Головнин, используя пушкинский текст как аргумент в пользу своей позиции, не фальсифицировал самого этого текста, но лишь изымал одну часть из многосложной, если можно так выразиться, симфонии, какой являлось творчество Пушкина, создавая удобный ему, Головнину, в актуальный момент политической борьбы миф о Пушкине.
Число таких мифов со временем умножится.
Пропала совесть
Наряду с другими персонажами агрессивной пропагандистской истории литературы, М. Е. Салтыков-Щедрин пострадал, пожалуй, более многих.
Из бесчисленного количества — лишь несколько примеров: «Щедрин помогает своими образами распознавать врага в нашей среде: предателя, двурушника, подхалима, бюрократа, преодолевать пережитки капитализма в сознании людей»[174]; «…критика <Салтыковым. — В. С.> господствующего в царской России класса, его превосходная концентрированная ненависть к помещику, капиталисту, кулаку, к буржуазному „прогрессисту“, его любовь к людям труда делает его нашим союзником. Его гневная сатира, бичующая русский царизм — оплот мировой буржуазной реакции, — крайне полезна для нашего дела»[175]; «Образы <капиталистов. — В. С.> „открыли“ читающей России нового хозяина жизни, цепкого, наглого хищника, становящегося опорой самодержавного режима. Идол собственности воздвигался руками преступников, беззастенчивых обманщиков, воров»[176].
Действительно, Салтыков-Щедрин с ненавистью писал о капиталистах, буржуях, кулаках… Но — одна из классических уловок пропагандистов — они писали полуправду, умалчивая об одной существенной стороне социального негодования писателя: о том, в ком именно персонифицировал Салтыков-Щедрин свой гражданский пафос.
О том пойдет речь далее.
Постоянные внимательные читатели сочинений Н. Щедрина (они публиковались под этим именем) должны были от раза к разу недоумевать по поводу переменчивости позиции писателя: то он иронизирует над утопистами, то, напротив, обличает их антиподов реалистов (нигилистов), ратует за либеральные реформы (например, местное самоуправление), но в других и многих случаях — издевательски против них (то же местное самоуправление, адвокатура и прочее). Эти и подобные антиномии вели порой к недоумениям и недоразумениям, которые автора раздражали и принуждали порой горячо объясняться с критиками-читателями.
Лишь в одном содержательном свойстве его произведений невозможно было сомневаться: тридцать с лишним творческих лет он радикально и страстно преследовал новую русскую буржуазию.

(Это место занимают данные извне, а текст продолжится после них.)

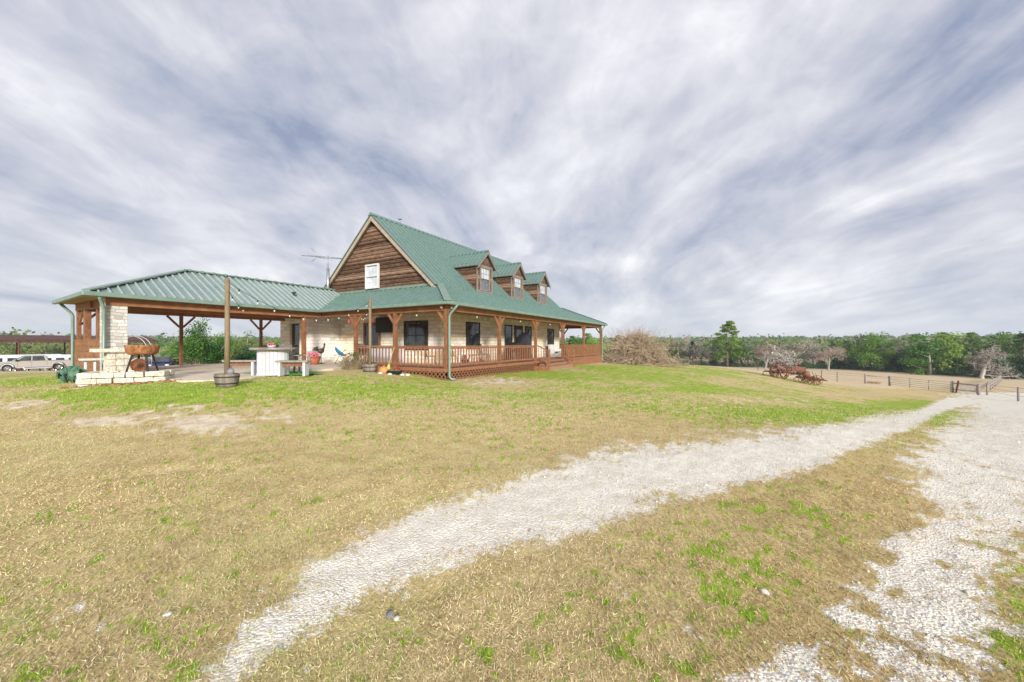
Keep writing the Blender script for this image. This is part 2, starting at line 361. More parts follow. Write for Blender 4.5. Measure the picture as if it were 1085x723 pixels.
def masks(X, Y, Z):
    Yc = np.maximum(Y, .35)
    px = CX + F*X/Yc; py = HY + F*(EYE-Z)/Yc
    n1 = fbm(X, Y, 1.3, 11); n2 = fbm(X, Y, 6.5, 23); n3 = fbm(X, Y, 22, 31, 3)
    up = np.interp(px, T1x, T1u); lo = np.interp(px, T1x, T1l)
    c = (up+lo)/2; hw = np.maximum((lo-up)/2, 2)
    t = 1 - np.abs(py-c)/hw
    t = np.where((px < 160) | (px > 1030), -1, t)
    soft = .55*(n1-.5) + .75*(n2-.5) + .5*(n3-.5)
    fade = .30*sstep(590, 740, py)
    lowp = sstep(560, 680, py)
    g1 = sstep(-.45, .75+.35*lowp, t + soft*(1.1+.8*lowp) - fade)
    l = np.interp(py, T2y, T2l); r = np.interp(py, T2y, T2r)
    d = np.minimum(px-l, r-px)/60.0
    d = np.where(py < 416, -1, d)
    bare = .30*sstep(470, 540, py)
    g2 = sstep(-.5, .95, np.clip(d, -1, .9) + soft*(1.8+2.4*sstep(540, 640, py)) - bare - .02*sstep(600, 700, py))
    g = np.maximum(g1, g2)
    g = np.where((Y < .6) & (X < 3), 0, g)
    gr = np.zeros_like(X); sd = np.zeros_like(X)
    for (bx, by, rx, ry, s) in GB: gr = np.maximum(gr, s*np.exp(-.5*(((px-bx)/rx)**2 + ((py-by)/ry)**2)**1.2))
    for (bx, by, rx, ry, s) in SB: sd = np.maximum(sd, s*np.exp(-.5*(((px-bx)/rx)**2 + ((py-by)/ry)**2)))
    nn = .45*fbm(X, Y, .55, 41) + .35*fbm(X, Y, 3.1, 43) + .2*n3
    tuft = .5*fbm(X, Y, 9, 71, 3) + .5*fbm(X, Y, 26, 72, 2)
    near = sstep(18, 7, np.hypot(X, Y))
    green = sstep(.18, 1.02, gr + (nn-.5)*(2.1-.9*near) + (n3-.5)*.5 + (tuft-.5)*2.9*near - .16*near)
    sand = sstep(.25, .95, sd + (n2-.5)*1.5)*(1-g)
    rr = np.hypot(X, Y)
    field = np.where((Y > 0) & (py < 412), sstep(48, 56, rr), sstep(60, 90, rr))
    green = green*(1-g)*(1-sand)*(1-field*.8)
    return g, green, sand, field

def ground_sheets():
    th = np.concatenate([np.linspace(-180, -66, 46)[:-1], np.linspace(-66, 66, 900), np.linspace(66, 180, 46)[1:]])
    th = np.radians(th)
    rr = np.concatenate([[.05, .3], np.exp(np.linspace(math.log(.55), math.log(1600), 420))])
    T, Q = np.meshgrid(th, rr)
    X = Q*np.sin(T); Y = Q*np.cos(T); Z = height(X, Y)
    nr, nt = X.shape
    g, gn, sd, fd = masks(X, Y, Z)
    Yc = np.maximum(Y, .35); pxr = CX+F*X/Yc; pyr = HY+F*(EYE-Z)/Yc; line = np.interp(pxr, [-60, 0, 60, 110, 180, 260], [540, 529, 515, 505, 498, 494]); rut = np.exp(-((pyr-line)/2.6)**2)*((pxr > -200) & (pxr < 250) & (Y > .5)); Z = Z - .035*rut*(.4+fbm(X, Y, 3, 8))
    Z = Z + .012*g*0
    # faces
    i = np.arange(nr-1)[:, None]*nt + np.arange(nt-1)[None]
    quads = np.stack([i, i+nt, i+nt+1, i+1], -1).reshape(-1, 4)
    gf = g.ravel()[quads].mean(1); ff = fd.ravel()[quads].mean(1); qf = Q.ravel()[quads].mean(1)
    cls = np.where(gf > .5, 1, np.where(qf > 230, 3, np.where(ff > .5, 2, 0)))
    global ZMIN; ZMIN = float(Z.min())
    V = np.stack([X, Y, Z], -1).reshape(-1, 3)
    attr = np.stack([g, gn, sd, np.maximum(fd, 0)], -1).reshape(-1, 4)
    for k, nm in ((0, 'lawn'), (1, 'driveway'), (2, 'pasture'), (3, 'hills')):
        q = quads[cls == k]; used = np.unique(q); rm = np.full(len(V), -1); rm[used] = np.arange(len(used))
        q = rm[q]; v = V[used]
        me = bpy.data.meshes.new(nm); me.vertices.add(len(v)); me.vertices.foreach_set('co', v.ravel())
        me.loops.add(len(q)*4); me.loops.foreach_set('vertex_index', q.ravel().astype(np.int32))
        me.polygons.add(len(q)); me.polygons.foreach_set('loop_start', np.arange(0, len(q)*4, 4, dtype=np.int32))
        me.polygons.foreach_set('use_smooth', np.ones(len(q), bool))
        me.update(); me.validate()
        a = me.color_attributes.new('cover', 'FLOAT_COLOR', 'POINT'); a.data.foreach_set('color', attr[used].ravel().astype(np.float32))
        me.materials.append(M['ground'])
        o = bpy.data.objects.new(nm, me); C.objects.link(o); o['kind'] = 'structure'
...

Экономические (как и прочие) реформы 1860-х годов были неосуществимы без денег. Заимствовать их следовало у банков — но в 1864 году в России он был всего лишь один! Поощренная властью свободная частная коммерция через десять лет довела их число до тридцати девяти. Концессионеры-предприниматели на выгодных условиях вкладывали капитал в модернизацию России: строили заводы (которыми сами же и управляли) и в особенности чрезвычайно необходимые России железные дороги — благодаря таким концессионерам железнодорожные пути с трех тысяч верст в 1863 году за десять лет удлинились до семнадцати тысяч.
Пестрое частное предпринимательство, интенсивно явившаяся на свет финансовая и промышленная буржуазия многих раздражали. Непривычное явление и десятилетиями впредь обличалось соответствующим образом идеологически мыслившими обывателями и публицистами.